So, last week I was going off all the time about old people like Mick Jagger, Mark E. Smith, and Sonic Youth. (I wonder if, when they started, they ever thought they'd exist long enough for that name to take on the extra layers of meaning that have accumulated with age?)

In any case, I apologize. Alec Bemis doesn't care about old people. But he really wanted to explore the way sincerity and referentiality is being explored in music these days. And, sure, he's probably undercutting that message a bit by referring to himself in the third person. So, again, he'll apologize, and leave you, instead, with this newish track from These New Puritans — his greatest current object of musical obsession.

“Navigate, Navigate” was originally created as a soundtrack to Hedi Slimane's Autumn ‘07 collection for Dior Homme — Slimane being clothing designer of choice for skinny rock dudes. It was released last week, and it works its post-punk groove obsessively for over 15-minutes. I think what makes it work is the sense of mystery to the track. It sounds less like the band was playing than they created, cutted, pasted, and built this thing out of scraps found on the rehearsal room floor. You don't know what is coming from people, what is coming from machines, and if any of it could or will be reproduced anywhere beyond. It's as ephemeral as a Prada shoe — expensive, disposable things being coin of the realm in our modern world, a society in which luxury itself has been turned into something of a commodity.

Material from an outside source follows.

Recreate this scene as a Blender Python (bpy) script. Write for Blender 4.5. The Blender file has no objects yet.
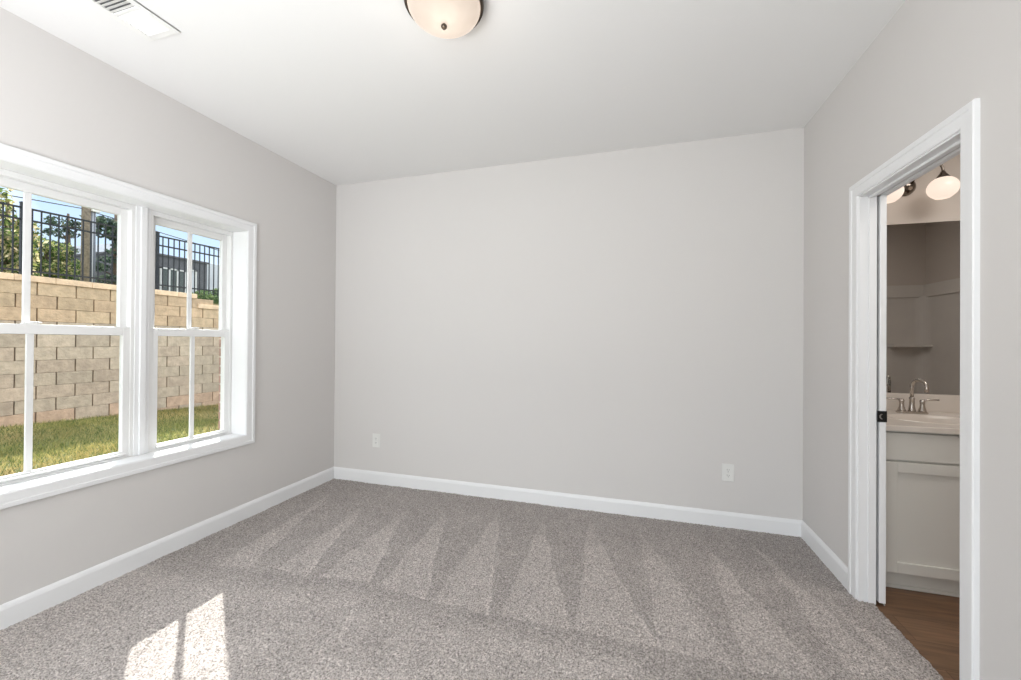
import bpy, bmesh, math, random
import numpy as np
from mathutils import Vector, Matrix

random.seed(7)
rng = np.random.default_rng(7)
S = bpy.context.scene
C = S.collection

# ------------------------------------------------------------------ room dimensions (metres)
XL, XR, YB, H = -2.658, 1.100, 3.148, 2.74      # left wall, right wall, back wall faces, ceiling
YR = -1.90                                      # rear wall, behind the camera
WT = 0.12                                       # left wall thickness (framing) 
XB0, XB1, YB0, YB1 = 1.207, 3.28, 0.50, 3.205   # bathroom
WY0, WY1, WZ0, WZ1 = 0.188, 2.234, 0.606, 2.071 # window opening
DY0, DY1, DZ = 1.792, 2.452, 2.034              # door opening

# ------------------------------------------------------------------ camera
cam_d = bpy.data.cameras.new('camera')
cam = bpy.data.objects.new('camera', cam_d)
C.objects.link(cam)
S.camera = cam
cam_d.sensor_width = 36.0
cam_d.sensor_fit = 'HORIZONTAL'
cam_d.lens = 403.845 / 1021 * 36.0
cam_d.clip_start = 0.02
yaw, pitch, roll = 0.2913698, 0.0049009, 0.0071896
r0 = Vector((math.cos(yaw), math.sin(yaw), 0)); f0 = Vector((-math.sin(yaw), math.cos(yaw), 0)); u0 = Vector((0, 0, 1))
fw = f0 * math.cos(pitch) + u0 * math.sin(pitch)
up = u0 * math.cos(pitch) - f0 * math.sin(pitch)
rr = r0 * math.cos(roll) + up * math.sin(roll)
uu = up * math.cos(roll) - r0 * math.sin(roll)
cam.matrix_world = Matrix(((rr.x, uu.x, -fw.x, 0), (rr.y, uu.y, -fw.y, 0), (rr.z, uu.z, -fw.z, 1.28738), (0, 0, 0, 1)))

# ------------------------------------------------------------------ view, world, sun, area lights
S.view_settings.view_transform = 'Standard'
S.view_settings.look = 'None'
S.view_settings.exposure = 0.0
S.view_settings.gamma = 1.0
S.view_settings.use_curve_mapping = False
S.cycles.use_denoising = True
S.cycles.max_bounces = 10
S.cycles.diffuse_bounces = 6
S.cycles.transparent_max_bounces = 16
S.cycles.sample_clamp_indirect = 6.0

W = bpy.data.worlds.new('sky'); S.world = W
W.use_nodes = True
nt = W.node_tree; nt.nodes.clear()
def wn(t, **k):
    n = nt.nodes.new(t)
    for a, b in k.items(): setattr(n, a, b)
    return n
w_out = wn('ShaderNodeOutputWorld'); w_bg = wn('ShaderNodeBackground')
w_tc = wn('ShaderNodeTexCoord'); w_sep = wn('ShaderNodeSeparateXYZ')
w_ramp = wn('ShaderNodeValToRGB'); w_noise = wn('ShaderNodeTexNoise'); w_cr = wn('ShaderNodeValToRGB'); w_mix = wn('ShaderNodeMix', data_type='RGBA')
nt.links.new(w_tc.outputs['Generated'], w_sep.inputs[0])
nt.links.new(w_sep.outputs['Z'], w_ramp.inputs[0])
e = w_ramp.color_ramp.elements
e[0].position = 0.0; e[0].color = (0.74, 0.86, 1.0, 1)
e[1].position = 0.30; e[1].color = (0.50, 0.70, 1.0, 1)
k = w_ramp.color_ramp.elements.new(0.42); k.color = (0.62, 0.78, 1.0, 1)
k = w_ramp.color_ramp.elements.new(0.60); k.color = (2.6, 2.7, 2.9, 1)
nt.links.new(w_tc.outputs['Generated'], w_noise.inputs['Vector'])
w_noise.inputs['Scale'].default_value = 2.6; w_noise.inputs['Detail'].default_value = 6
nt.links.new(w_noise.outputs['Fac'], w_cr.inputs[0])
w_cr.color_ramp.elements[0].position = 0.48; w_cr.color_ramp.elements[0].color = (0, 0, 0, 1)
w_cr.color_ramp.elements[1].position = 0.68; w_cr.color_ramp.elements[1].color = (1, 1, 1, 1)
nt.links.new(w_cr.outputs[0], w_mix.inputs[0])
nt.links.new(w_ramp.outputs[0], w_mix.inputs[6])
w_mix.inputs[7].default_value = (1.5, 1.5, 1.5, 1)
nt.links.new(w_mix.outputs[2], w_bg.inputs[0])
w_bg.inputs[1].default_value = 1.3
nt.links.new(w_bg.outputs[0], w_out.inputs[0])

def light(name, kind, energy, color, loc, **k):
    d = bpy.data.lights.new(name, kind); d.energy = energy; d.color = color
    for a, b in k.items(): setattr(d, a, b)
    o = bpy.data.objects.new(name, d); o.location = loc; C.objects.link(o)
    return o
sun = light('sun', 'SUN', 10.5, (1.0, 0.972, 0.93), (0, 0, 10), angle=0.008)
sun.rotation_euler = Vector((-0.832, 0.612, 0.749)).to_track_quat('Z', 'Y').to_euler()
rear_fill = light('added_rear_fill', 'AREA', 98.0, (0.97, 0.985, 1.0), (-0.8, YR - 0.35, 1.25), shape='RECTANGLE', size=3.0, size_y=2.2)  # added fill behind the camera, standing in for daylight from an unseen source
rear_fill.rotation_euler = (math.pi / 2, 0, 0)
rear_fill.rotation_euler = Vector((0, -1, 0)).to_track_quat('Z', 'Y').to_euler()

ceiling_fill = light('added_ceiling_fill', 'AREA', 66.0, (0.98, 0.985, 1.0), (-1.3, -0.5, 1.0), shape='DISK', size=1.6)  # added fill, unseen behind the camera, aimed up to brighten ceiling and walls
ceiling_fill.rotation_euler = (math.pi, 0, 0)
bath_fill = light('added_bathroom_fill', 'AREA', 17.0, (1.0, 0.95, 0.89), (2.0, 1.95, H - 0.03), shape='DISK', size=0.95)  # unseen fill added overhead to brighten the bathroom

# ------------------------------------------------------------------ materials
def lin(c):
    return tuple(((v / 255) / 12.92 if v / 255 <= 0.04045 else ((v / 255 + 0.055) / 1.055) ** 2.4) for v in c)
def mat(name, col, rough=0.6, metal=0.0, var=0.0, vscale=8.0, bump=0.0, bscale=60.0, bdist=0.002, attr=None, spec=0.5, emit=None, estr=0.0, two=None, detail=4):
    m = bpy.data.materials.new(name); m.use_nodes = True
    n = m.node_tree; b = n.nodes['Principled BSDF']
    b.inputs['Base Color'].default_value = (*col, 1)
    b.inputs['Roughness'].default_value = rough
    b.inputs['Metallic'].default_value = metal
    b.inputs['Specular IOR Level'].default_value = spec
    tc = n.nodes.new('ShaderNodeTexCoord')
    src = None
    if attr:
        at = n.nodes.new('ShaderNodeAttribute'); at.attribute_name = attr
        src = at.outputs['Color']
    if var > 0 or two:
        no = n.nodes.new('ShaderNodeTexNoise'); no.inputs['Scale'].default_value = vscale; no.inputs['Detail'].default_value = detail
        n.links.new(tc.outputs['Object'], no.inputs['Vector'])
        mx = n.nodes.new('ShaderNodeMix'); mx.data_type = 'RGBA'
        cr = n.nodes.new('ShaderNodeValToRGB'); cr.color_ramp.elements[0].position = 0.35; cr.color_ramp.elements[1].position = 0.65
        n.links.new(no.outputs['Fac'], cr.inputs[0])
        c2 = two if two else tuple(v * (1 - var) for v in col)
        if src is not None:
            mx.blend_type = 'MULTIPLY'; mx.inputs[0].default_value = 1.0
            cr.color_ramp.elements[0].color = (1 - var, 1 - var, 1 - var, 1)
            n.links.new(src, mx.inputs[6]); n.links.new(cr.outputs[0], mx.inputs[7])
        else:
            n.links.new(cr.outputs[0], mx.inputs[0])
            mx.inputs[6].default_value = (*c2, 1); mx.inputs[7].default_value = (*col, 1)
        src = mx.outputs[2]
    if src is not None: n.links.new(src, b.inputs['Base Color'])
    if bump > 0:
        nb = n.nodes.new('ShaderNodeTexNoise'); nb.inputs['Scale'].default_value = bscale; nb.inputs['Detail'].default_value = 4
        n.links.new(tc.outputs['Object'], nb.inputs['Vector'])
        bp = n.nodes.new('ShaderNodeBump'); bp.inputs['Strength'].default_value = bump; bp.inputs['Distance'].default_value = bdist
        n.links.new(nb.outputs['Fac'], bp.inputs['Height']); n.links.new(bp.outputs[0], b.inputs['Normal'])
    if emit:
        b.inputs['Emission Color'].default_value = (*emit, 1); b.inputs['Emission Strength'].default_value = estr
    return m

M = {}
M['wall'] = mat('greige_wall_paint', (0.64, 0.622, 0.61), 0.85, bump=0.08, bscale=220, bdist=0.0006, spec=0.2)
M['ceil'] = mat('flat_white_ceiling_paint', (0.79, 0.788, 0.785), 0.9, bump=0.10, bscale=180, bdist=0.0008, spec=0.15)
M['trim'] = mat('white_semigloss_trim', (0.785, 0.79, 0.80), 0.38, bump=0.03, bscale=30, bdist=0.0005, spec=0.35)
M['vinyl'] = mat('white_window_vinyl', (0.77, 0.77, 0.765), 0.35, var=0.02, spec=0.4)
M['plastic'] = mat('white_outlet_plastic', (0.73, 0.73, 0.71), 0.35, var=0.02)
M['dark'] = mat('dark_slot', (0.02, 0.02, 0.02), 0.7, var=0.2)
M['carpet_base'] = mat('carpet_backing', (0.30, 0.27, 0.25), 0.95, var=0.1)
M['subfloor'] = mat('subfloor', (0.35, 0.3, 0.25), 0.9, var=0.1)
M['nickel'] = mat('brushed_nickel', (0.58, 0.54, 0.50), 0.22, 1.0, var=0.1, vscale=80)
M['dnickel'] = mat('dark_polished_nickel', (0.22, 0.19, 0.165), 0.18, 1.0, var=0.1, vscale=80)
M['bronze'] = mat('dark_bronze', (0.10, 0.08, 0.065), 0.35, 0.9, var=0.2, vscale=60)
M['black'] = mat('matte_black_metal', (0.012, 0.012, 0.013), 0.4, 0.3, var=0.2)
M['steel'] = mat('worn_steel', (0.5, 0.5, 0.5), 0.35, 1.0, var=0.1)
M['cab'] = mat('painted_greige_cabinet', (0.66, 0.645, 0.605), 0.45, bump=0.03, bscale=40, bdist=0.0005)
M['marble'] = mat('cultured_marble', (0.70, 0.645, 0.59), 0.22, var=0.06, vscale=5, two=(0.66, 0.60, 0.545))
M['bathwall'] = mat('bathroom_wall_paint', (0.66, 0.60, 0.55), 0.85, bump=0.08, bscale=200, bdist=0.0006, spec=0.2)
M['surround'] = mat('fiberglass_tub_surround', (0.74, 0.70, 0.66), 0.3, var=0.03)
M['vent'] = mat('white_painted_vent_metal', (0.80, 0.80, 0.785), 0.5, var=0.03)
M['vent_in'] = mat('vent_duct_interior', (0.10, 0.10, 0.10), 0.8, var=0.1)
M['iron'] = mat('black_painted_fence_iron', (0.02, 0.022, 0.025), 0.5, 0.2, var=0.2)
M['pole'] = mat('weathered_pole_wood', (0.30, 0.25, 0.20), 0.9, var=0.4, vscale=14, bump=0.4, bscale=30, bdist=0.01)
M['galv'] = mat('galvanized_steel_pole', (0.13, 0.14, 0.165), 0.75, 0.0, var=0.15)
M['porc'] = mat('white_porcelain', (0.8, 0.8, 0.78), 0.3, var=0.03)
M['wire'] = mat('black_cable', (0.03, 0.03, 0.035), 0.6, var=0.2)
M['bldg'] = mat('dark_grey_siding', (0.115, 0.115, 0.125), 0.8, var=0.2, vscale=3, bump=0.2, bscale=12, bdist=0.01)
M['bldg2'] = mat('pale_grey_siding', (0.55, 0.57, 0.60), 0.8, var=0.08, vscale=2)
M['frame_w'] = mat('pale_storefront_frame', (0.6, 0.6, 0.58), 0.6, var=0.05)
M['glass_d'] = mat('dark_reflective_glazing', (0.05, 0.07, 0.06), 0.08, 0.0, var=0.4, vscale=3, spec=0.8)
M['soil'] = mat('lawn_soil', (0.13, 0.15, 0.05), 0.95, var=0.4, vscale=3, bump=0.5, bscale=30, bdist=0.02)
M['soil2'] = mat('upper_ground', (0.22, 0.21, 0.12), 0.95, var=0.4, vscale=0.6)
M['bark'] = mat('tree_bark', (0.14, 0.10, 0.07), 0.9, var=0.3, vscale=10, bump=0.5, bscale=20, bdist=0.01)
M['block'] = mat('split_face_concrete_block', (0.5, 0.45, 0.36), 0.92, attr='tint', var=0.22, vscale=9, bump=0.9, bscale=26, bdist=0.012, detail=8)
M['joint'] = mat('block_joint_shadow_gap', (0.16, 0.12, 0.085), 0.95, var=0.2)
M['brick'] = mat('pink_brown_brick', (0.40, 0.25, 0.20), 0.9, var=0.2, vscale=20)
M['mortar'] = mat('pale_mortar', (0.72, 0.70, 0.66), 0.9, var=0.08)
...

And then there is the vocal line — a stupid yelp, a stutter, an approach that has more than a little to do with Mark E. Smith's manic ranting in the Fall. As with Smith's lyrics, there's very little you can be sure of. “Image! Image!” he yells. Or was that “Cinders! Cinders!” Then “you know, you know.” (No actually I don't.) Or wait, did he just say “regal is strange,” or “regal is straight”?

Just goes to show, fashion and rock can mix without a hitch.

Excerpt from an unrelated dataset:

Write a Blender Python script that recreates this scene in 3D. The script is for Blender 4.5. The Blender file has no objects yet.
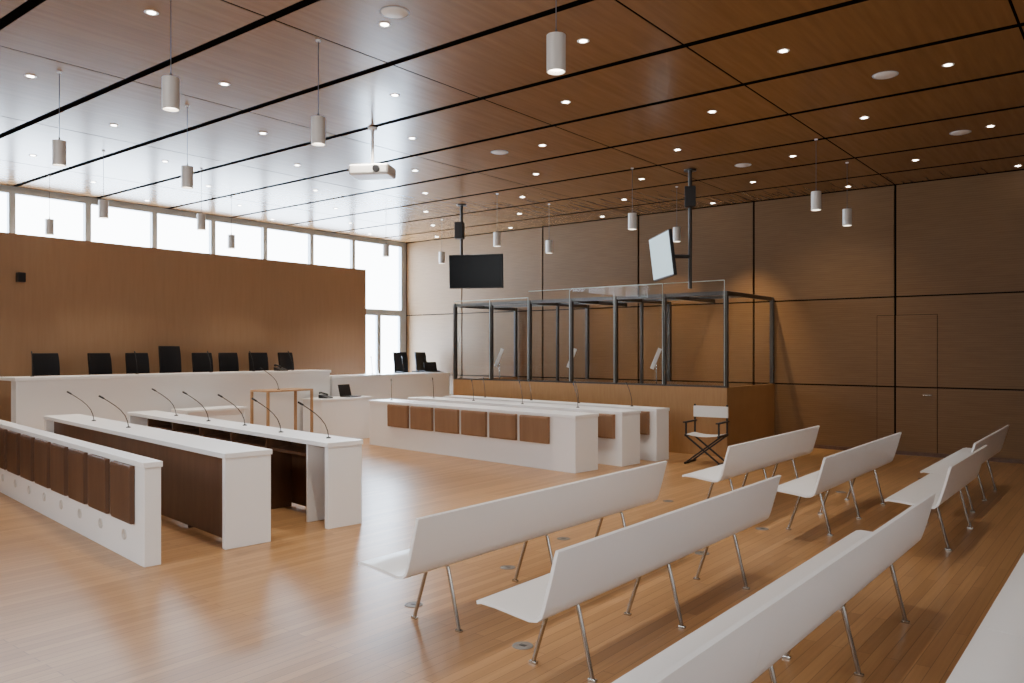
import bpy, math, random
import bmesh
from mathutils import Vector, Matrix
random.seed(4)
D=bpy.data; C=bpy.context.scene.collection
# ---------------------------------------------------------------- materials
def nodes(name):
    m=D.materials.new(name); m.use_nodes=True
    return m,m.node_tree.nodes,m.node_tree.links,m.node_tree.nodes['Principled BSDF']
def plain(name,col,rough=.5,metal=0,noise=.04,spec=.5,scale=12,emit=None,es=0):
    m,n,l,b=nodes(name)
    tc=n.new('ShaderNodeTexCoord'); t=n.new('ShaderNodeTexNoise'); t.inputs['Scale'].default_value=scale
    l.new(tc.outputs['Object'],t.inputs['Vector'])
    r=n.new('ShaderNodeValToRGB')
    r.color_ramp.elements[0].color=[max(0,c*(1-noise)) for c in col]+[1]
    r.color_ramp.elements[1].color=[min(1,c*(1+noise)) for c in col]+[1]
    l.new(t.outputs['Fac'],r.inputs[0]); l.new(r.outputs[0],b.inputs['Base Color'])
    b.inputs['Roughness'].default_value=rough; b.inputs['Metallic'].default_value=metal
    b.inputs['Specular IOR Level'].default_value=spec
    if emit:
        b.inputs['Emission Color'].default_value=list(emit)+[1]; b.inputs['Emission Strength'].default_value=es
    return m
def wood(name,c1,c2,rough=.45,stretch=(1,1,1),scale=3,rib=None,spec=.4,detail=6):
    m,n,l,b=nodes(name)
    tc=n.new('ShaderNodeTexCoord'); mp=n.new('ShaderNodeMapping'); mp.inputs['Scale'].default_value=stretch
    l.new(tc.outputs['Object'],mp.inputs['Vector'])
    t=n.new('ShaderNodeTexNoise'); t.inputs['Scale'].default_value=scale; t.inputs['Detail'].default_value=detail; t.inputs['Roughness'].default_value=.55
    l.new(mp.outputs[0],t.inputs['Vector'])
    r=n.new('ShaderNodeValToRGB'); r.color_ramp.elements[0].position=.3; r.color_ramp.elements[1].position=.7
    r.color_ramp.elements[0].color=list(c1)+[1]; r.color_ramp.elements[1].color=list(c2)+[1]
    l.new(t.outputs['Fac'],r.inputs[0]); out=r.outputs[0]
    if rib:
        w=n.new('ShaderNodeTexWave'); w.bands_direction=rib[0]; w.inputs['Scale'].default_value=rib[1]
        l.new(tc.outputs['Object'],w.inputs['Vector'])
        mr=n.new('ShaderNodeMapRange'); mr.inputs['To Min'].default_value=.90; mr.inputs['To Max'].default_value=1.03
        l.new(w.outputs['Fac'],mr.inputs['Value'])
        mx=n.new('ShaderNodeVectorMath'); mx.operation='SCALE'
        l.new(out,mx.inputs[0]); l.new(mr.outputs[0],mx.inputs['Scale']); out=mx.outputs[0]
    l.new(out,b.inputs['Base Color'])
    b.inputs['Roughness'].default_value=rough; b.inputs['Specular IOR Level'].default_value=spec
    return m
def floor_mat():
    m,n,l,b=nodes('oak_planks')
    tc=n.new('ShaderNodeTexCoord')
    br=n.new('ShaderNodeTexBrick'); br.inputs['Scale'].default_value=1
    br.inputs['Brick Width'].default_value=1.8; br.inputs['Row Height'].default_value=.075
    br.inputs['Mortar Size'].default_value=.0016; br.offset=.37
    br.inputs['Color1'].default_value=(.49,.272,.118,1); br.inputs['Color2'].default_value=(.37,.198,.082,1)
    br.inputs['Mortar'].default_value=(.16,.078,.034,1); br.inputs['Bias'].default_value=0
    l.new(tc.outputs['Object'],br.inputs['Vector'])
    mp=n.new('ShaderNodeMapping'); mp.inputs['Scale'].default_value=(.8,26,1)
    l.new(tc.outputs['Object'],mp.inputs['Vector'])
    t=n.new('ShaderNodeTexNoise'); t.inputs['Scale'].default_value=2; t.inputs['Detail'].default_value=5
    l.new(mp.outputs[0],t.inputs['Vector'])
    mr=n.new('ShaderNodeMapRange'); mr.inputs['From Min'].default_value=.3; mr.inputs['From Max'].default_value=.7
    mr.inputs['To Min'].default_value=.89; mr.inputs['To Max'].default_value=1.07
    l.new(t.outputs['Fac'],mr.inputs['Value'])
    mx=n.new('ShaderNodeVectorMath'); mx.operation='SCALE'
    l.new(br.outputs['Color'],mx.inputs[0]); l.new(mr.outputs[0],mx.inputs['Scale'])
    l.new(mx.outputs[0],b.inputs['Base Color'])
    b.inputs['Roughness'].default_value=.30; b.inputs['Specular IOR Level'].default_value=.30
    return m
def glass_mat(name,tint=(.86,.92,.92),k=.5,base=.03):
    m=D.materials.new(name); m.use_nodes=True; n=m.node_tree.nodes; l=m.node_tree.links; n.clear()
    o=n.new('ShaderNodeOutputMaterial'); mix=n.new('ShaderNodeMixShader')
    t=n.new('ShaderNodeBsdfTransparent'); t.inputs[0].default_value=list(tint)+[1]
    g=n.new('ShaderNodeBsdfGlossy'); g.inputs['Roughness'].default_value=.02
    lw=n.new('ShaderNodeLayerWeight'); lw.inputs['Blend'].default_value=.5
    p=n.new('ShaderNodeMath'); p.operation='POWER'; p.inputs[1].default_value=4
    q=n.new('ShaderNodeMath'); q.operation='MULTIPLY_ADD'; q.inputs[1].default_value=k; q.inputs[2].default_value=base
    l.new(lw.outputs['Facing'],p.inputs[0]); l.new(p.outputs[0],q.inputs[0])
    l.new(q.outputs[0],mix.inputs[0]); l.new(t.outputs[0],mix.inputs[1]); l.new(g.outputs[0],mix.inputs[2])
    l.new(mix.outputs[0],o.inputs[0]); return m
M={}
M['white']=plain('white_laminate',(.92,.925,.93),.36,noise=.008)
M['bench']=plain('white_bench_shell',(.94,.945,.95),.33,noise=.006)
M['ceil']=wood('ceiling_veneer',(.215,.108,.040),(.26,.134,.050),.26,(.6,9,1),1.8,spec=.38,detail=3)
M['wall']=wood('wall_veneer',(.175,.092,.037),(.205,.111,.046),.5,(1,1,16),2.2,rib=('Z',9),spec=.3,detail=4)
M['pwall']=wood('partition_veneer',(.335,.20,.112),(.365,.222,.127),.5,(9,1,.8),2.0)
M['dark']=plain('shadow_gap_black',(.004,.0035,.003),1,spec=0)
M['dwood']=wood('dark_walnut',(.09,.042,.022),(.13,.064,.034),.4,(1,1,.15),14)
M['flap']=wood('brown_flap_veneer',(.24,.132,.069),(.29,.164,.089),.5,(1,1,.15),8,spec=.3)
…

More about how These New Puritians deal with our increasingly mediated culture after the jump.

Ha ha ha, I lied to you so bad. I don't have much to tell you about These New Puritans because I don't know much about them yet other than the evidence I can make out from recorded documents like this one. There are no good pictures of the band on their website. And the ones I found via Google image search portray them as shadowy figures with their faces turned from the camera:

I'm reminded of the intentionally shadowy blog presence of the new(ish) Canadian hardcore band Fucked-Up. This interview with These New Puritians from November provides some insight into their approach.

INTERVIEWER QUESTION: There’s something quite elusive about your “online presence.”

BAND RESPONSE: Yeah, we started off as an internet-only band, just doing webcasts and podcasts and stuff. We do like to keep it quite elusive. I really like the aesthetics of terrorist videos – how grainy and far-off yet immediate they seem – there’s something about the fuzzy screen which let’s you add layers of meaning. So it was weird when we first started playing around and about. Playing live still feels weird – I don’t really know how to react when someone talks to me afterwards.